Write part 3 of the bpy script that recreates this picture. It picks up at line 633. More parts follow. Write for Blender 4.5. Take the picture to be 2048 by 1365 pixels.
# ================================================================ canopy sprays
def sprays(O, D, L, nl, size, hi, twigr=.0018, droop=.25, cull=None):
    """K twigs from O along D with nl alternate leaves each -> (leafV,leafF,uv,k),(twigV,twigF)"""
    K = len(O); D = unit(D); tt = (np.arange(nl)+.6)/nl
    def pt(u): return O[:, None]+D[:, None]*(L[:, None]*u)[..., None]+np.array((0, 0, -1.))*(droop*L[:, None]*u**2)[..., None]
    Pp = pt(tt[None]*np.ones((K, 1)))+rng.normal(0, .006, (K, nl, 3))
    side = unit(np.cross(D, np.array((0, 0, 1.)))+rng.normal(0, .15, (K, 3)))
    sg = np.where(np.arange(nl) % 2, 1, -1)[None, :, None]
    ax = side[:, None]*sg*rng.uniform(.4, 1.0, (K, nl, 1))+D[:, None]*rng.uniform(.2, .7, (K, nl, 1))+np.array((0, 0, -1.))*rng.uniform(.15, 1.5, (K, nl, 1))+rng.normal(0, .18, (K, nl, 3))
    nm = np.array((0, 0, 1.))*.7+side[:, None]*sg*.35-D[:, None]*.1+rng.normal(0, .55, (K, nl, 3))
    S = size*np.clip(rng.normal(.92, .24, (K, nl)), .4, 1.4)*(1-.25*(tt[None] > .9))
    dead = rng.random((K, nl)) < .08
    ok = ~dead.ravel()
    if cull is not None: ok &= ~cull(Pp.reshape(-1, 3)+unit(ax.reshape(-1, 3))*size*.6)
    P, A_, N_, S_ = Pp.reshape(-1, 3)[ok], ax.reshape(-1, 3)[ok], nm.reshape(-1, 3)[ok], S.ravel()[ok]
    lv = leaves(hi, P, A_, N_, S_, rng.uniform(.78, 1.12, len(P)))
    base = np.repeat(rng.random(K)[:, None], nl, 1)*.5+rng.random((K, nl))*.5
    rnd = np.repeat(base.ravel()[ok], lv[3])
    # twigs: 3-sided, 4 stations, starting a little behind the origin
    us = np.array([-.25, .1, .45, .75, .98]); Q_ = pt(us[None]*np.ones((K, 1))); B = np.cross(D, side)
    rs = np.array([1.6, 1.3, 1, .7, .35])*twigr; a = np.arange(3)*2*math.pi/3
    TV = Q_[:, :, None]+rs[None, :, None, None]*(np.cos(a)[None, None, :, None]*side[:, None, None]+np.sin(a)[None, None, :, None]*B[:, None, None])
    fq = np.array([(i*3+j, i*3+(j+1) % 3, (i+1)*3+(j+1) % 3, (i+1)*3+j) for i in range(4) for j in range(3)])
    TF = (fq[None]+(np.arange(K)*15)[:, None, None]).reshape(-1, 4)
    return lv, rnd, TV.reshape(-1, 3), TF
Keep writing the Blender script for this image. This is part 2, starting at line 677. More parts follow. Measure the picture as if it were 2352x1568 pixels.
----------------------------------------
▸ **What the exercise asks**
Every entry above needs to be quoted exactly.

▸ **Written reply**
Write part 3 of the bpy script that recreates this picture. It picks up at line 633. More parts follow. Write for Blender 4.5. Take the picture to be 2048 by 1365 pixels.
# ================================================================ canopy sprays
def sprays(O, D, L, nl, size, hi, twigr=.0018, droop=.25, cull=None):
    """K twigs from O along D with nl alternate leaves each -> (leafV,leafF,uv,k),(twigV,twigF)"""
    K = len(O); D = unit(D); tt = (np.arange(nl)+.6)/nl
    def pt(u): return O[:, None]+D[:, None]*(L[:, None]*u)[..., None]+np.array((0, 0, -1.))*(droop*L[:, None]*u**2)[..., None]
    Pp = pt(tt[None]*np.ones((K, 1)))+rng.normal(0, .006, (K, nl, 3))
    side = unit(np.cross(D, np.array((0, 0, 1.)))+rng.normal(0, .15, (K, 3)))
    sg = np.where(np.arange(nl) % 2, 1, -1)[None, :, None]
    ax = side[:, None]*sg*rng.uniform(.4, 1.0, (K, nl, 1))+D[:, None]*rng.uniform(.2, .7, (K, nl, 1))+np.array((0, 0, -1.))*rng.uniform(.15, 1.5, (K, nl, 1))+rng.normal(0, .18, (K, nl, 3))
    nm = np.array((0, 0, 1.))*.7+side[:, None]*sg*.35-D[:, None]*.1+rng.normal(0, .55, (K, nl, 3))
    S = size*np.clip(rng.normal(.92, .24, (K, nl)), .4, 1.4)*(1-.25*(tt[None] > .9))
    dead = rng.random((K, nl)) < .08
    ok = ~dead.ravel()
    if cull is not None: ok &= ~cull(Pp.reshape(-1, 3)+unit(ax.reshape(-1, 3))*size*.6)
    P, A_, N_, S_ = Pp.reshape(-1, 3)[ok], ax.reshape(-1, 3)[ok], nm.reshape(-1, 3)[ok], S.ravel()[ok]
    lv = leaves(hi, P, A_, N_, S_, rng.uniform(.78, 1.12, len(P)))
    base = np.repeat(rng.random(K)[:, None], nl, 1)*.5+rng.random((K, nl))*.5
    rnd = np.repeat(base.ravel()[ok], lv[3])
    # twigs: 3-sided, 4 stations, starting a little behind the origin
    us = np.array([-.25, .1, .45, .75, .98]); Q_ = pt(us[None]*np.ones((K, 1))); B = np.cross(D, side)
    rs = np.array([1.6, 1.3, 1, .7, .35])*twigr; a = np.arange(3)*2*math.pi/3
    TV = Q_[:, :, None]+rs[None, :, None, None]*(np.cos(a)[None, None, :, None]*side[:, None, None]+np.sin(a)[None, None, :, None]*B[:, None, None])
    fq = np.array([(i*3+j, i*3+(j+1) % 3, (i+1)*3+(j+1) % 3, (i+1)*3+j) for i in range(4) for j in range(3)])
    TF = (fq[None]+(np.arange(K)*15)[:, None, None]).reshape(-1, 4)
    return lv, rnd, TV.reshape(-1, 3), TF
Keep writing the Blender script for this image. This is part 2, starting at line 677. More parts follow. Measure the picture as if it were 2352x1568 pixels.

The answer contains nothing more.